» Directions for this task
Find each line with the word "picture" and copy it.

====

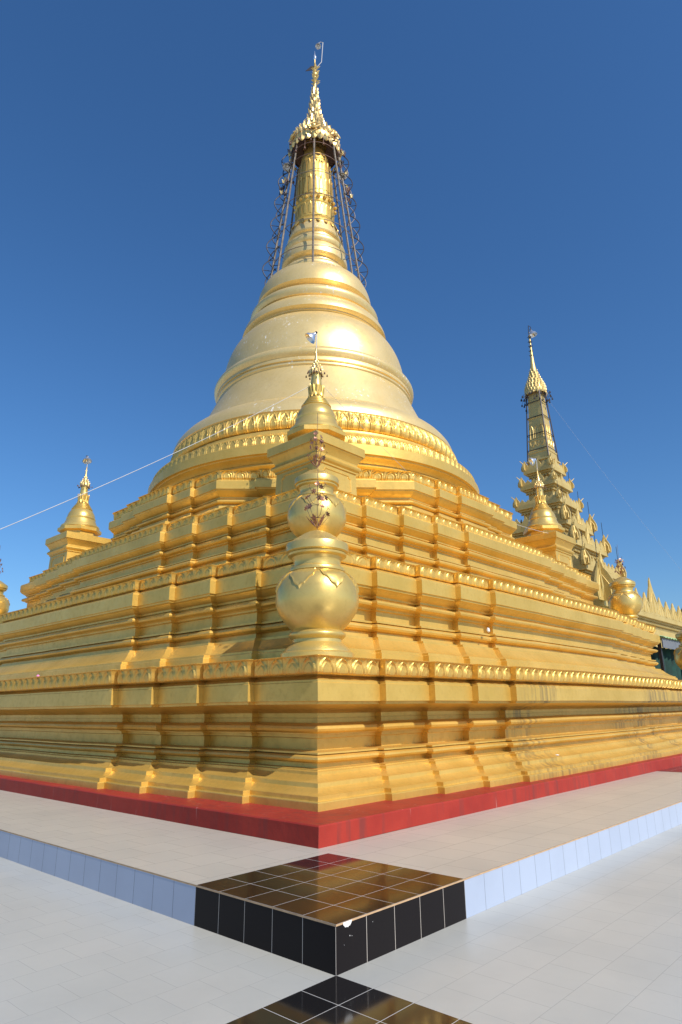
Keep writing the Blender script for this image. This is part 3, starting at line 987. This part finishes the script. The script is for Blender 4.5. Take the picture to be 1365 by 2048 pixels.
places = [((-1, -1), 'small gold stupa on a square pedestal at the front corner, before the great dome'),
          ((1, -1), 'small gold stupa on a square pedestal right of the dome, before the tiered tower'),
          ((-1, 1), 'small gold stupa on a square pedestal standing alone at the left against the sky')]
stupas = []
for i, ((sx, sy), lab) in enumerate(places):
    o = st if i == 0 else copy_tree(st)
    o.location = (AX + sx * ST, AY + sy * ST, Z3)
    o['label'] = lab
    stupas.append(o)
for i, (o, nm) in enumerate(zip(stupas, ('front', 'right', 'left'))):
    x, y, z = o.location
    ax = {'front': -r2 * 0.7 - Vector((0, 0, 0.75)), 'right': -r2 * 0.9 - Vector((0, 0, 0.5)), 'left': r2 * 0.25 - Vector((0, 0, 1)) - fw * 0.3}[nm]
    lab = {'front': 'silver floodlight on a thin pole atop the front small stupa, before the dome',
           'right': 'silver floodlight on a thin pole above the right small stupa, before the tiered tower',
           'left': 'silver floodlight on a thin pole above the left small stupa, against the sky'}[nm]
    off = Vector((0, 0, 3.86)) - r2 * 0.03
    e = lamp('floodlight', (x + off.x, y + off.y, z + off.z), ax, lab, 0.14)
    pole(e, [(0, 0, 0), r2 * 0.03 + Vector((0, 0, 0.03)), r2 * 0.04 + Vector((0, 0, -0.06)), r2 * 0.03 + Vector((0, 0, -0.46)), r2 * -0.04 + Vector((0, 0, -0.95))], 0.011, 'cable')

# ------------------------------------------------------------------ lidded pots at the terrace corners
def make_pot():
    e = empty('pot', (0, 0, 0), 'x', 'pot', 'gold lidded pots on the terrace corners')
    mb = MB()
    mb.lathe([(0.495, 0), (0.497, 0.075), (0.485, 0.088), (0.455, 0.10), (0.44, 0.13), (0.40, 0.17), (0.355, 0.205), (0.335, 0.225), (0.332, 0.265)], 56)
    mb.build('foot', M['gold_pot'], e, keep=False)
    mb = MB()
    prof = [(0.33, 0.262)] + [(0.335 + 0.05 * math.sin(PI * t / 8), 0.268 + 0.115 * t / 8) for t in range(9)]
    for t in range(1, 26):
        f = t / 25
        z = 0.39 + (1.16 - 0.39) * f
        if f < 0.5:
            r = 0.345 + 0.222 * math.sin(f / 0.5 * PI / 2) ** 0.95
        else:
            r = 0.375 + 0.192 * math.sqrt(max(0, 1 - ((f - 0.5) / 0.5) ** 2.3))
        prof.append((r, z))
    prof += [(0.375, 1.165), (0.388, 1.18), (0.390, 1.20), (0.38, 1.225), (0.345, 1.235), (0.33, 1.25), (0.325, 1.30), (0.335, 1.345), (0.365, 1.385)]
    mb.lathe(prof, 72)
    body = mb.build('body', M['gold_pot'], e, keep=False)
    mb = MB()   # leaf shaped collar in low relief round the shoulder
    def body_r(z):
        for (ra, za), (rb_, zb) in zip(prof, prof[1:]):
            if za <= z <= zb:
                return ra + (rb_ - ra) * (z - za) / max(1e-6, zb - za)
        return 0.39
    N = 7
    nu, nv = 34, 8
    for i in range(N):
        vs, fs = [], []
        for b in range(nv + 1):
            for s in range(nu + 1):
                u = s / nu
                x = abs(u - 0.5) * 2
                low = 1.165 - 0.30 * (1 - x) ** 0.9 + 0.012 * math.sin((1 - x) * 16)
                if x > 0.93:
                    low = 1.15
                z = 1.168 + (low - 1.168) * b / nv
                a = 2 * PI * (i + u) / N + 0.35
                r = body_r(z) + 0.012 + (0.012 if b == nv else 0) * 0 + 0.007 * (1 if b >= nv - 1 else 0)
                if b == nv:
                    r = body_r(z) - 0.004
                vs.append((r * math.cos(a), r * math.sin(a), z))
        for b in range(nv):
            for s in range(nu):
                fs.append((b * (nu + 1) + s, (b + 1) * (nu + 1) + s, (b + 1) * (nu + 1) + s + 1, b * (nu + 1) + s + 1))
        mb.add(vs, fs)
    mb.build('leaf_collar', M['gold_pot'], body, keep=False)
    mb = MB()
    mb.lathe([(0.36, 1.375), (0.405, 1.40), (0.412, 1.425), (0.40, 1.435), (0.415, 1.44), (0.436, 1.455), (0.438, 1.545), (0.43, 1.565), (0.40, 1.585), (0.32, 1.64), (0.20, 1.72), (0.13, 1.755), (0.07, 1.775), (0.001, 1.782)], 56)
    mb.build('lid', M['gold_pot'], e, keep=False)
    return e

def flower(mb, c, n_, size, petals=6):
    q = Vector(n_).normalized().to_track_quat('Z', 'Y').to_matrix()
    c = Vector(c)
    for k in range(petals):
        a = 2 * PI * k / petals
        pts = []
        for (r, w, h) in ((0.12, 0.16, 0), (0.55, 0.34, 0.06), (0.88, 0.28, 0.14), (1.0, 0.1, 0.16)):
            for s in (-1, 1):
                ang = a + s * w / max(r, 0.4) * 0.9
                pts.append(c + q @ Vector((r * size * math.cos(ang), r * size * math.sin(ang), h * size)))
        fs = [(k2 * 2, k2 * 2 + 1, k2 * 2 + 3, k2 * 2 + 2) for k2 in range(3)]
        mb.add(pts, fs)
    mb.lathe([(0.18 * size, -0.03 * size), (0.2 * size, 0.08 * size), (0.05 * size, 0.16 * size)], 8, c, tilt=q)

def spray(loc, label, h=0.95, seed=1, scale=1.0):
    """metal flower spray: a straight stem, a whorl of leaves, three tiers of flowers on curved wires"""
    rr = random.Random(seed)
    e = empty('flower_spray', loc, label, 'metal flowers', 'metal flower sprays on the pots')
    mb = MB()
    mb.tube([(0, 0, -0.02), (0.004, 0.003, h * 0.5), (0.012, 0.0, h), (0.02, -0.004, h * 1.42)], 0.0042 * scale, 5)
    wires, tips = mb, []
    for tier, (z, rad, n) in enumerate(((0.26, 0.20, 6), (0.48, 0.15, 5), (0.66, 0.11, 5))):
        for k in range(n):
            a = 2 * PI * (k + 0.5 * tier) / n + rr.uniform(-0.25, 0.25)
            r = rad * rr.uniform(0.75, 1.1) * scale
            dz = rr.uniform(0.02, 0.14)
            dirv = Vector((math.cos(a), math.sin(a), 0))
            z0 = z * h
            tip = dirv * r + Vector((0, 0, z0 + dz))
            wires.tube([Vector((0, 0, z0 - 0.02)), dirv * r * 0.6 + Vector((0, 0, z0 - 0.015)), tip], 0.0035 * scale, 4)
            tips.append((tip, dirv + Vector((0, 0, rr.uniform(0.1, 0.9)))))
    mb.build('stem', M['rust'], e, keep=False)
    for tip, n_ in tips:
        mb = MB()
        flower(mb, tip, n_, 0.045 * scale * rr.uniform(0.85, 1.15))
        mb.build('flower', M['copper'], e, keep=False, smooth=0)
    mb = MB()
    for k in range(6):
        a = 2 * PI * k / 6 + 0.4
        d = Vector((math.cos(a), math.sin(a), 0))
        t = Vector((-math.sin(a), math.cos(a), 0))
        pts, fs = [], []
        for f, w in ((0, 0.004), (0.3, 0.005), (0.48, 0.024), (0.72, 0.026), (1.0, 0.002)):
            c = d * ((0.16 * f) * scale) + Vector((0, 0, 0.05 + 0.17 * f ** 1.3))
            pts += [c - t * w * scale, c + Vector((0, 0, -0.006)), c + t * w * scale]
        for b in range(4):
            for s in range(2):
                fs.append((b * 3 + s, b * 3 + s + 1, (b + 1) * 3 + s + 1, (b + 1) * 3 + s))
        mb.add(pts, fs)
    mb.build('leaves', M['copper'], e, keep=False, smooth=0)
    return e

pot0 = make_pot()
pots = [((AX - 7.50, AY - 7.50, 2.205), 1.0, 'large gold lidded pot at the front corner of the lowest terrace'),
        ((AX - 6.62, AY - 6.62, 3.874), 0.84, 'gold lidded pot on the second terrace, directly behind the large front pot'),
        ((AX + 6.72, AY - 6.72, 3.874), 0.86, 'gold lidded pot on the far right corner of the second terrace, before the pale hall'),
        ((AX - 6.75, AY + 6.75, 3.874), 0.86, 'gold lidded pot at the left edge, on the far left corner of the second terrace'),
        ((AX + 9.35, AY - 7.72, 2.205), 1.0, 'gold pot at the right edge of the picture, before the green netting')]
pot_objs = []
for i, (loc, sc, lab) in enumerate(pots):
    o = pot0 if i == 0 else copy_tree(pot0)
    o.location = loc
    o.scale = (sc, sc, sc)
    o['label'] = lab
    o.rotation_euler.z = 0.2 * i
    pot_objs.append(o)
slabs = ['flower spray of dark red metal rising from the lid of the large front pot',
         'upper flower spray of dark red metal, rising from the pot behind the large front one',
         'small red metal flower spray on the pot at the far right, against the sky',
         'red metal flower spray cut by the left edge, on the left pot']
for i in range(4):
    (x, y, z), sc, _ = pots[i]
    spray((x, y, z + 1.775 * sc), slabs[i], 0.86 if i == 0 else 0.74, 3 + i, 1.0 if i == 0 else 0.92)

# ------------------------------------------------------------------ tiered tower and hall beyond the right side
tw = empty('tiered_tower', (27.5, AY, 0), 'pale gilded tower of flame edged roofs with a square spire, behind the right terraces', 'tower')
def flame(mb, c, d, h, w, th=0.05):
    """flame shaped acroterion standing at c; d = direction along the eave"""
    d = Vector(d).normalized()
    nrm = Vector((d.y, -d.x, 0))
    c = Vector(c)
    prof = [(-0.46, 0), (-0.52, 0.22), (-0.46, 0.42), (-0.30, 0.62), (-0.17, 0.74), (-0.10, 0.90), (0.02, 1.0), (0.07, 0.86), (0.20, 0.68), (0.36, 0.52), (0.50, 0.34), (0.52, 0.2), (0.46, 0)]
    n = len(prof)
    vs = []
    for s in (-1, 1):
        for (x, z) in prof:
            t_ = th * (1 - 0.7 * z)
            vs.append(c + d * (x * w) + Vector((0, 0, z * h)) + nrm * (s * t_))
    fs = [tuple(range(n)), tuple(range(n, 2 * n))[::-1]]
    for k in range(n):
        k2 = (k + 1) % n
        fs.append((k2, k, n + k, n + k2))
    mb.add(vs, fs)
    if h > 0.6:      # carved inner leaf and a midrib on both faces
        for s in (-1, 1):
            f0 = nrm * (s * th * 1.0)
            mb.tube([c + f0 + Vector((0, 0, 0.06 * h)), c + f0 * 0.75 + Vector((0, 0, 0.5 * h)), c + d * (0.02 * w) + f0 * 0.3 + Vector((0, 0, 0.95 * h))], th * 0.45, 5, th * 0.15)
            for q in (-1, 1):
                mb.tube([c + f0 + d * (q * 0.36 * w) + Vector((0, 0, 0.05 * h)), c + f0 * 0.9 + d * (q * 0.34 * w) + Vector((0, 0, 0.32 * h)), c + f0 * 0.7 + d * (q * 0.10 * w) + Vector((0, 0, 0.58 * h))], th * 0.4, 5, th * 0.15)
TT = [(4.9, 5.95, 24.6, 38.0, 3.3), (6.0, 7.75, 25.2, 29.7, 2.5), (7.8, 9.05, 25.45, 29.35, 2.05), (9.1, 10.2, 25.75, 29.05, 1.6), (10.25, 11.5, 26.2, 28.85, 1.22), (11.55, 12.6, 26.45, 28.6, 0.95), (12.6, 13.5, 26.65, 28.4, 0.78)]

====

» Solution to this problem
Keep writing the Blender script for this image. This is part 3, starting at line 987. This part finishes the script. The script is for Blender 4.5. Take the picture to be 1365 by 2048 pixels.
        ((AX + 9.35, AY - 7.72, 2.205), 1.0, 'gold pot at the right edge of the picture, before the green netting')]